Il suicidio di un uomo di 38 anni avvenuto nelle ultime ore nel carcere di Asti si aggiunge a una intollerabile sequenza che nel 2025 ha già portato a 76 morti per suicidio tra le persone detenute. Non è un’eccezione né un evento imprevedibile: è l’esito di un sistema che continua a funzionare in condizioni di grave criticità.
Per noi l’attenzione alla situazione delle strutture di detenzione è fondamentale: in quest’anno abbiamo svolto oltre venti sopralluoghi, e ancora ieri Giulia Marro ha visitato il carcere di Cuneo. A Cuneo abbiamo riscontrato carenze strutturali, mancanza di personale educativo e sanitario, assenza di percorsi di supporto adeguati e un forte isolamento dell’istituto rispetto all’esterno. Le stesse condizioni che, su scala nazionale e regionale, alimentano situazioni di sofferenza estrema. Asti e Cuneo non sono casi scollegati. Il carcere italiano opera stabilmente oltre i propri limiti, e oltre i limiti costituzionali: sovraffollamento, fragilità psichica non presa in carico, risposte affidate all’emergenza. In questo quadro, la ripetizione dei suicidi non può essere trattata come una fatalità.
Da parte nostra, nel Piano sociosanitario regionale recentemente approvato siamo riuscite a far accogliere un emendamento e una mozione che rafforzano in modo significativo le linee di intervento sui servizi sanitari nelle strutture penitenziarie.
Vigileremo perché ciò non resti solo sulla carta.

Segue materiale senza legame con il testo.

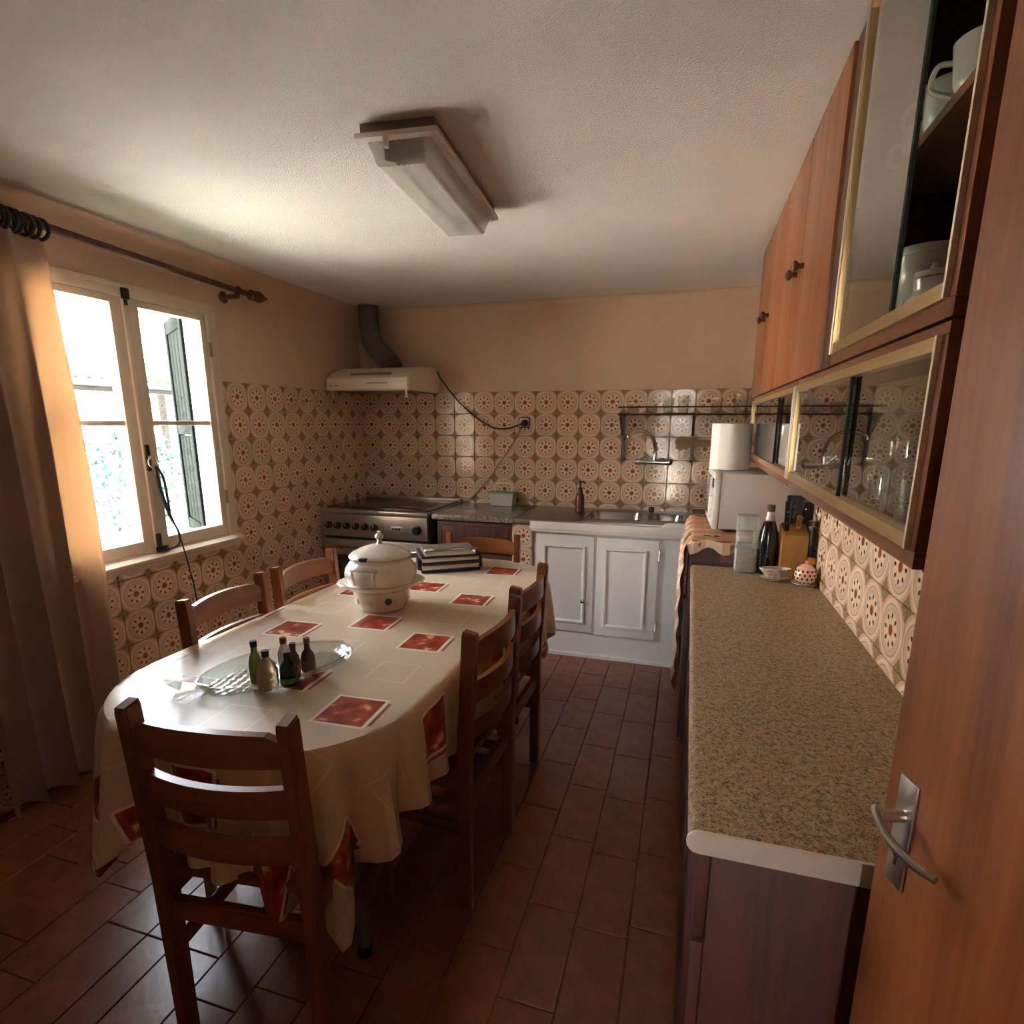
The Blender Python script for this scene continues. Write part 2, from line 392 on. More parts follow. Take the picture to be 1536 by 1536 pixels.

Di fronte alla situazione intollerabile delle carceri non servono dichiarazioni di principio. Servono continuità, risorse e attuazione concreta: prevenzione del rischio suicidario, salute mentale, personale, riduzione della pressione detentiva. È altrettanto evidente l’inutilità di un sistema che si limita a rinchiudere le persone senza costruire percorsi reali: se chi entra in carcere esce per tornare a delinquere, significa che la pena non sta svolgendo alcuna funzione né rieducativa per le persone detenute, né di sicurezza per la collettività.